The Environment

China’s Historic Ivory Ban

January 9, 2017  • David Monsma & Anna Giorgi

On December 30, after years of international and domestic pressure, China announced it would ban all commerce in ivory by the end of this year. It’s a historic decision with important implications for African wildlife conservation. Although China signed the 1989 international ban on the ivory trade and widened this ban earlier in 2016, smugglers continue to supply the legal domestic market. China is the world’s largest ivory market with 50-70 percent of all smuggled elephant ivory ending up there, according to the New York Times.

In recent years, demand for ivory has increased significantly thanks in large part to a growing Chinese middle class, triggering an elephant poaching crisis. Aided by corruption and poverty, ivory has also become a conflict resource of Africa, financing violence around the continent. Scientists believe that today more elephants are being killed than born, with the population of African elephants decreasing by more than 100,000 as a result of poaching in the last ten years.

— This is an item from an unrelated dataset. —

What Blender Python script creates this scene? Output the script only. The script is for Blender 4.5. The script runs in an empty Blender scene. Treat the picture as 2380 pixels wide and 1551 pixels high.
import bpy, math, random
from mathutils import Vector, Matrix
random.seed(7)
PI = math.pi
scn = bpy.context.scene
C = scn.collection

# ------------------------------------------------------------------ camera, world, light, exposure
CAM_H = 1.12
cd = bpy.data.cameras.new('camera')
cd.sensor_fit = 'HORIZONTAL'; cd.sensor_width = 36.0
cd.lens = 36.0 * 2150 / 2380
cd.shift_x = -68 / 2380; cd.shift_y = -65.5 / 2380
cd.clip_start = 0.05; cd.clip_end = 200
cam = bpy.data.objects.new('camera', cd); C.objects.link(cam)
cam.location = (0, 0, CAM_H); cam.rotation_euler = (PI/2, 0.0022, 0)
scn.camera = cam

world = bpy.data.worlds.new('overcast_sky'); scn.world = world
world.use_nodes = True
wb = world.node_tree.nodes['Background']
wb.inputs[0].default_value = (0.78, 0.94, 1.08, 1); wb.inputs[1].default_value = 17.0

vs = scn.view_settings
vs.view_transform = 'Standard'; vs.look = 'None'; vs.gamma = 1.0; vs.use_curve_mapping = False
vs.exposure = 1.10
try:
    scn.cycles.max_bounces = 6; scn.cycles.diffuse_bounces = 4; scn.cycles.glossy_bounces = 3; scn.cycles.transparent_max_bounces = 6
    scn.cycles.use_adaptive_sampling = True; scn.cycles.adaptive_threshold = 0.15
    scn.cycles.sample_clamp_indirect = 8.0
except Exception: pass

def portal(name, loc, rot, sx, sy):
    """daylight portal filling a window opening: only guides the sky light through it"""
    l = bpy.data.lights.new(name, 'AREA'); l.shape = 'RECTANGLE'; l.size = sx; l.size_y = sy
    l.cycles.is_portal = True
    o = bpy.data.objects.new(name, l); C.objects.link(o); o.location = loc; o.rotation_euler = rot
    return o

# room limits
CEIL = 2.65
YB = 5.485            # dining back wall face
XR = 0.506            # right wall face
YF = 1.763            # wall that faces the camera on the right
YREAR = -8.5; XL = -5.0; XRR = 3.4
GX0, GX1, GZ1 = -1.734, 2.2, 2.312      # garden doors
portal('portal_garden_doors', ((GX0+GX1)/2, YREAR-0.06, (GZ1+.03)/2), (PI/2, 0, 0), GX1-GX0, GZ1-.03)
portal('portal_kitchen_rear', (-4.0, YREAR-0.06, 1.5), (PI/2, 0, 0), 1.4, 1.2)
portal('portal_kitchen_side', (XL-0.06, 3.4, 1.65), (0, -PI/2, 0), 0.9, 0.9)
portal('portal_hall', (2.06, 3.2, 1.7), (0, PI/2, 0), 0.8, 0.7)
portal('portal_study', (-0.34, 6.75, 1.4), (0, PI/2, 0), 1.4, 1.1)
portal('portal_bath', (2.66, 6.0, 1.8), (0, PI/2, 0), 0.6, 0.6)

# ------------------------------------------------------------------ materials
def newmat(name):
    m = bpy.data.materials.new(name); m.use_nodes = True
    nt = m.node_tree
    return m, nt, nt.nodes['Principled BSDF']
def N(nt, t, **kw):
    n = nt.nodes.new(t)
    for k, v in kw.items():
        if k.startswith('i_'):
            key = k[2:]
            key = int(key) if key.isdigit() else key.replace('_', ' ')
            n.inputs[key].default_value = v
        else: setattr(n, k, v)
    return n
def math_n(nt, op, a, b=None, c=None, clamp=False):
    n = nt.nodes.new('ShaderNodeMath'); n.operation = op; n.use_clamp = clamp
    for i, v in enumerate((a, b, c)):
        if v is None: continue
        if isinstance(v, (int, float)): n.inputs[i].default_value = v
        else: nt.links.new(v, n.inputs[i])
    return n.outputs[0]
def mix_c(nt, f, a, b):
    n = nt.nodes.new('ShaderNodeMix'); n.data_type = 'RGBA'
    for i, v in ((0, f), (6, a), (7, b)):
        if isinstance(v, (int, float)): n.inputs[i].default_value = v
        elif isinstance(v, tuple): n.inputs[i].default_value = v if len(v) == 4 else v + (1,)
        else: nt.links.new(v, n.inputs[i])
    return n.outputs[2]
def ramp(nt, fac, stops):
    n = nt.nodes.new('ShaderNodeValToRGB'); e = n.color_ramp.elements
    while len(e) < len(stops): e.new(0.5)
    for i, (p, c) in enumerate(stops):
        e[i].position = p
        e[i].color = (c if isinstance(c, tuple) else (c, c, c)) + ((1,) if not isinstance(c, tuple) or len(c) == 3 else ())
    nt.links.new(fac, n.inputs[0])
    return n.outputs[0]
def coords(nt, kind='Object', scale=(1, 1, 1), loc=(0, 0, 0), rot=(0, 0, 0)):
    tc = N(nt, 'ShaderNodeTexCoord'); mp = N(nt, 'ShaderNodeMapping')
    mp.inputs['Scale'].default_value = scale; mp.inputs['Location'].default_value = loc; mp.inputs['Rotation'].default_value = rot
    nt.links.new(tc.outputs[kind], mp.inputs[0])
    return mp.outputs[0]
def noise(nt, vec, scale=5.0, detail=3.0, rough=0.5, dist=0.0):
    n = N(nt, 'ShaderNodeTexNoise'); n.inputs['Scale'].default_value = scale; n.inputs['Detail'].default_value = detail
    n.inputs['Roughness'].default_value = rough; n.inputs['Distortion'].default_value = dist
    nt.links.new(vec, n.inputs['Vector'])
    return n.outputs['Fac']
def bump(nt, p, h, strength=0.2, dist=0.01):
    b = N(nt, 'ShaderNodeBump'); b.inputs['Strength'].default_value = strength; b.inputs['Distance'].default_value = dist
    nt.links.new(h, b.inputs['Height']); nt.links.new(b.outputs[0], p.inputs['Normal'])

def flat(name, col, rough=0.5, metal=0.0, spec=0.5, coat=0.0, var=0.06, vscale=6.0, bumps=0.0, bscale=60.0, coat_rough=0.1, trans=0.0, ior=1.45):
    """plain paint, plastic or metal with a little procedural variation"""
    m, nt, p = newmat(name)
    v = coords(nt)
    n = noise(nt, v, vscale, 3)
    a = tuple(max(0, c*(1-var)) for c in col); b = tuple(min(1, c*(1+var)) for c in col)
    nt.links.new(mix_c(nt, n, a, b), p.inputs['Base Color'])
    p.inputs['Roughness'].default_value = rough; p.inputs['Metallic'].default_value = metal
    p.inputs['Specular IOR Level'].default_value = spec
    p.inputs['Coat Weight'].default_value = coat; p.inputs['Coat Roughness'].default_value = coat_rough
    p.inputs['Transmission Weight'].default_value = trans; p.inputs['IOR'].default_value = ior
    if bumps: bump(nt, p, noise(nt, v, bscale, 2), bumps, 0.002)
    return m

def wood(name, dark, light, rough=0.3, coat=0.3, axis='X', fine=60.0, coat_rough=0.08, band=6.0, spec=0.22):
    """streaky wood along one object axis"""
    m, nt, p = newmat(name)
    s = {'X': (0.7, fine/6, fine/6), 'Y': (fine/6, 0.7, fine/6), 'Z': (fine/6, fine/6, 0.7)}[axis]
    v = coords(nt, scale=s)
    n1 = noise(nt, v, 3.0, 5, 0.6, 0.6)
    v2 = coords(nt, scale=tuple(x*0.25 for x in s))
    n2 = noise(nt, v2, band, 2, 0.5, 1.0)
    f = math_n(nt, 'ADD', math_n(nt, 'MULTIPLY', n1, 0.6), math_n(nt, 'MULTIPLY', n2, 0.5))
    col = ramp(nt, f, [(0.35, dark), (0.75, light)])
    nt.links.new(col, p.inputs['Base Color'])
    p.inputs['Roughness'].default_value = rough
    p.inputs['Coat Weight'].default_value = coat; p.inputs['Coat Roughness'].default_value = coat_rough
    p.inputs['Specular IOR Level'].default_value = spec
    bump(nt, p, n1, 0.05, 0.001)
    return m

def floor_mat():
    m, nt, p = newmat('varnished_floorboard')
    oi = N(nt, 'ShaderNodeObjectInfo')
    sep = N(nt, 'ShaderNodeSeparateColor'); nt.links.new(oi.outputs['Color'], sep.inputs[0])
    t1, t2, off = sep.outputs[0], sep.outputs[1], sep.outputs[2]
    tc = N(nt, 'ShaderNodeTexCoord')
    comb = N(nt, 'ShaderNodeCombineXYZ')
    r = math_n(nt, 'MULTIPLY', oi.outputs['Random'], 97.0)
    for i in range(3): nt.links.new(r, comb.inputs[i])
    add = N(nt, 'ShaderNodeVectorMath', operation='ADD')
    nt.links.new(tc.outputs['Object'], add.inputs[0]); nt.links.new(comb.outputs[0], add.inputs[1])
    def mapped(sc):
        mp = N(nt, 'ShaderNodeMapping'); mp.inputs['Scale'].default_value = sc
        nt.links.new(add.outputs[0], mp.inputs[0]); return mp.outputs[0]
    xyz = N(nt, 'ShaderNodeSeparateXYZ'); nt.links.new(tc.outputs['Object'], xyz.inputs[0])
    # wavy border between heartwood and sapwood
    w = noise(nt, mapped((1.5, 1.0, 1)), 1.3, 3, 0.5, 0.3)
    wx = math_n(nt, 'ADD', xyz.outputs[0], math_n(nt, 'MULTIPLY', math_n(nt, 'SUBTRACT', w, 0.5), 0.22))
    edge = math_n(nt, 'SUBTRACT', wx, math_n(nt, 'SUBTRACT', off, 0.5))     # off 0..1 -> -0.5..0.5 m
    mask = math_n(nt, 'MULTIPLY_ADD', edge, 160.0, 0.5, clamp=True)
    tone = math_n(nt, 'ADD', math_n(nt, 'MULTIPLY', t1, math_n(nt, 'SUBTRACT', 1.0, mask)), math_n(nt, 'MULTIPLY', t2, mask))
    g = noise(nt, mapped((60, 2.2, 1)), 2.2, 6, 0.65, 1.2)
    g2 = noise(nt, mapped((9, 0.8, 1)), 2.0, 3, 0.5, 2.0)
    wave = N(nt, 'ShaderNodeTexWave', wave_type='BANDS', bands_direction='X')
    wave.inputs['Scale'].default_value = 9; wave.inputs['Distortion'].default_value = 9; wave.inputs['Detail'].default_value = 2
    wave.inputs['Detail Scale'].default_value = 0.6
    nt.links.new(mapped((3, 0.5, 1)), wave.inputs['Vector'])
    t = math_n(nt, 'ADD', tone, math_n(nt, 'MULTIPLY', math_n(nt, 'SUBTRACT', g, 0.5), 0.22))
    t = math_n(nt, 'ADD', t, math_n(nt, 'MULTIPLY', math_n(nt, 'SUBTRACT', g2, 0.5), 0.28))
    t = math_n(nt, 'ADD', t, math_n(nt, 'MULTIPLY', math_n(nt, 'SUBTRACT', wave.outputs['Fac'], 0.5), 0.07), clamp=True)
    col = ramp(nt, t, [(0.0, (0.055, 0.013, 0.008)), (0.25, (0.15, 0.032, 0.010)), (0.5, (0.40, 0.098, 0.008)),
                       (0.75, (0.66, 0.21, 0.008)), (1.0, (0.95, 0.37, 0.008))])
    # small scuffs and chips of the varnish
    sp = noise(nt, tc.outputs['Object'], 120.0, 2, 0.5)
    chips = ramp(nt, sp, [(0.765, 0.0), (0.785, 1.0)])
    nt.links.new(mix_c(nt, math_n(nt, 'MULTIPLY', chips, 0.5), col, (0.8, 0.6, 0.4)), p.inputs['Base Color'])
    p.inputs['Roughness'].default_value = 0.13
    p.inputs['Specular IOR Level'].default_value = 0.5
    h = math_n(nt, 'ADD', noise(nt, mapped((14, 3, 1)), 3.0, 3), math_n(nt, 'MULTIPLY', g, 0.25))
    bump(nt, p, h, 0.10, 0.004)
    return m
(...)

Based on current trends, 50% of Africa’s already dwindling elephant population could disappear in the next decade.

The two largest domestic ivory markets will soon be closed for business.

For the past three years, the Aspen Institute’s Energy and Environment Program, in partnership with the African Wildlife Foundation, worked to address Chinese overseas investment in Africa and its impact on conservation and wildlife, convening the China-Africa Wildlife Conservation Council in 2014 and 2015. This Council brought civil society and business leaders from both countries together to elevate conservation as a cornerstone of China-Africa cooperation on sustainable development. Read more about the Council’s work in the 2016 Summer edition of the Aspen Ideas Magazine.

After a final meeting in Kruger National Park, the Council released a statement stressing its support of the then-upcoming 2015 high-level Forum on China-Africa Cooperation (FOCAC) and commending “the Chinese and African governments on their recognition of the need to tackle both local poaching and international organized crime.” The statement also recommended “that China extend its ongoing collaboration with African countries to conserve natural wild land habitats by strengthening and expanding the continent’s protected area system for wildlife, ecosystem services, tourism, the benefit of surrounding communities and a sustainable, equitable future.”

Scientists believe that today more elephants are being killed than born.

The Action Plan published by the FOCAC promised to “explore the possibility of cooperating on wildlife protection demonstration projects and jointly fight against the illegal trade of fauna and flora products, especially addressing endangered species poaching on the African continent, in particular elephants and rhinos.” This latest announcement from Beijing shows that China plans to live up to these promises.

China’s decision follows a similar move in 2016 by the United States, meaning the two largest domestic ivory markets will soon be closed for business. Enforcing China’s domestic ban, along with combating the ivory trade in other countries and addressing other causes of elephant deaths like habitat destruction, will be the next hurdles in the fight to save Africa’s elephant herds.